Le plan garrelien figure alors le lieu d’une interface par
laquelle coexistent les morts et les vivants, d’une interzone
où luttent âprement ceux-ci et ceux-là,
quand les premiers prennent possession des seconds (le rêve
de François – son interprète Mehdi Belhaj Kacem
ressemble par ailleurs davantage à Eustache qu’à
Garrel lui-même – où Carole, son ex-compagne
et top-model décédée inspirée
par Nico, le harcèle jusqu’à vampiriser dans
le réel l’actrice Lucie censée incarner son
personnage dans la fiction que tourne François).
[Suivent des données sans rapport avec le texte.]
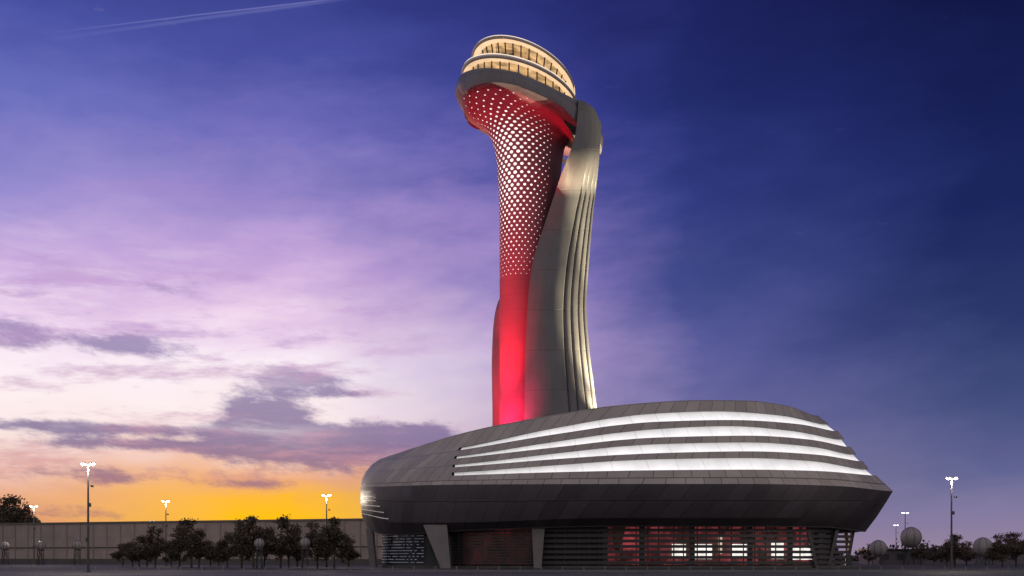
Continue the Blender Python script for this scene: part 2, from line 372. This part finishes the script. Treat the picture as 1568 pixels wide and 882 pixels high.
strip('left_bay_wall',gi(592)+14,gi(690),-.05,.3,zt,mat('smoked_glass',(.03,.035,.05,1),.2))
Mpier=mat('pier_concrete',(.20,.18,.18,1),.6)
bg=Bag()
def pier(px,D,wt,wb,lean,ztop=7.,dep=1.2):
    x=(px-CX)*D/F
    P=[(x-wb/2,D-dep,0),(x+wb/2,D-dep,0),(x+wb/2,D+dep,0),(x-wb/2,D+dep,0),(x-wt/2+lean,D-dep,ztop),(x+wt/2+lean,D-dep,ztop),(x+wt/2+lean,D+dep,ztop),(x-wt/2+lean,D+dep,ztop)]
    bg.add(P,[(3,2,1,0),(4,5,6,7),(0,1,5,4),(1,2,6,5),(2,3,7,6),(3,0,4,7)])
pier(683,170,3.6,1.5,-1.6,6.6); pier(823,169,2.0,1.1,.1,6.4); pier(572,183,1.,1.0,-.6,6.4)
bg.obj('piers',[Mpier],pod)
bg=Bag()
for px,lean,D in[(1250,-1.5,174),(1268,1.6,176),(1284,-1.3,179),(1296,1.2,184),(1302,-1,187)]:
    x=(px-CX)*D/F; bg.beam((x,D,0),(x+lean,D,7.),.55,.8)
bg.obj('raking_columns',[Mslat],pod)
# ---------------------------------------------------------------- TOWER
tow=empty('control_tower',(0,0,0))
ang=math.atan2(-.89,-.45); NE=144
def ell(cx,cy,A_,B_,n=NE):
    ca,sa=math.cos(ang),math.sin(ang); P=[]
    for i in range(n):
        t=2*math.pi*i/n; p_,q_=A_*math.cos(t),B_*math.sin(t); P.append((cx+p_*ca-q_*sa,cy+p_*sa+q_*ca))
    return P
def ellfit(L,R,cy,ratio,n=NE):
    cx=((L+R)/2-CX)*cy/F; B_=(R-L)/2*cy/F/1.1
    for _ in range(12):
        P=ell(cx,cy,B_*ratio,B_,360); pp=[CX+F*x/y for x,y in P]; l,r_=min(pp),max(pp)
        B_*=(R-L)/(r_-l); cx+=((L+R)/2-(l+r_)/2)*cy/F
    return cx,cy,B_*ratio,B_
def frontpt(P,px):
    xs=sorted([(abs(CX+F*x/y-px)) for x,y in P])[0]
    c_=[(y,x) for x,y in P if abs(CX+F*x/y-px)<max(xs*1.5,3.5)]
    y,x=min(c_); return x,y
def fitplane(e,tab):
    P=ell(*e,1440); Am=[];z=[]
    for px,py in tab:
        x,y=frontpt(P,px); Am.append([1,x-e[0],y-e[1]]); z.append(CH+(HY-py)*y/F)
    return np.linalg.lstsq(np.array(Am),np.array(z),rcond=None)[0]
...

On
n’est alors pas si éloigné du Styx traversé
par Charon (ou de son appropriation japonaise lors d’une magnifique
scène des Contes de la Lune vague après la
pluie de Mizoguchi en 1953), quand Garrel est ce passeur
naviguant le long de ses nappes filmiques (la Seine dans L’Enfant
secret , la Méditerranée dans Le
Vent de la nuit, les canaux hollandais ici), amenant son
spectateur comme ses acteurs (et ses actrices surtout, les
belles plantes qui ressemblent au départ aux modèles
lumineux de Vermeer, Ingres ou Renoir pour finir, vidées,
noircies, telles les femmes des tableaux de Redon et de Munsch,
cadavres en sursis comme chez Manet), selon des mouvements
natatoires privilégiés, en " voyage
dans le jardin des morts ", comme l’indiquait un
de ses films datant de 1978. Les travellings, combinés
avec ces plans de vélo à Amsterdam pas amnésiques
de la mort de Nico tombée de bicyclette, ont retenu
la leçon de L’Atalante de Vigo en 1934 avec
son couple séparé et trempé dans la sueur
de nuits coupables et agitées et ce camelot en déséquilibre
sur son vélo au bord de la Seine, ainsi que de toute
l’école de l’eau française des années
20 et 30, L’Herbier, Epstein, Delluc ou Renoir.
Le lit du fleuve, Le Lit de la Vierge (1972), le lit
du plan : le cinéaste prend cette image à
bras le corps comme le transport, la métaphore de la
manière par laquelle il envisage ses plans, ses images.
Image dérivée d’André Bazin (le moulage
et la nature ontologique du réalisme photographique),
image empruntée par Serge Daney, le plan-lit garrelien
a compris ceci : si les corps qui l’empruntent peuvent
être vierges (de cinéma : Mehdi Belhaj Kacem
qui par son non-professionnalisme – l’ami Léos Carax
a un moment été pressenti – met à distance
son personnage comme s’il le regardait et en était
le premier étonné : cette interstice entre
l’acteur et son rôle laisse la possibilité à
l’histoire même de Garrel comme à la conscience
du spectateur de s’infiltrer au cœur de la machine à
fictions qu’est le film ; mais aussi Julia Faure et le
personnage de Lucie que joue celle-ci), le plan-lit, lui,
ne l’est jamais (voir l’amour de Garrel pour les scènes
de lit, toujours pudiques et issues du cinéma de la
Nouvelle Vague, notamment celui de Godard).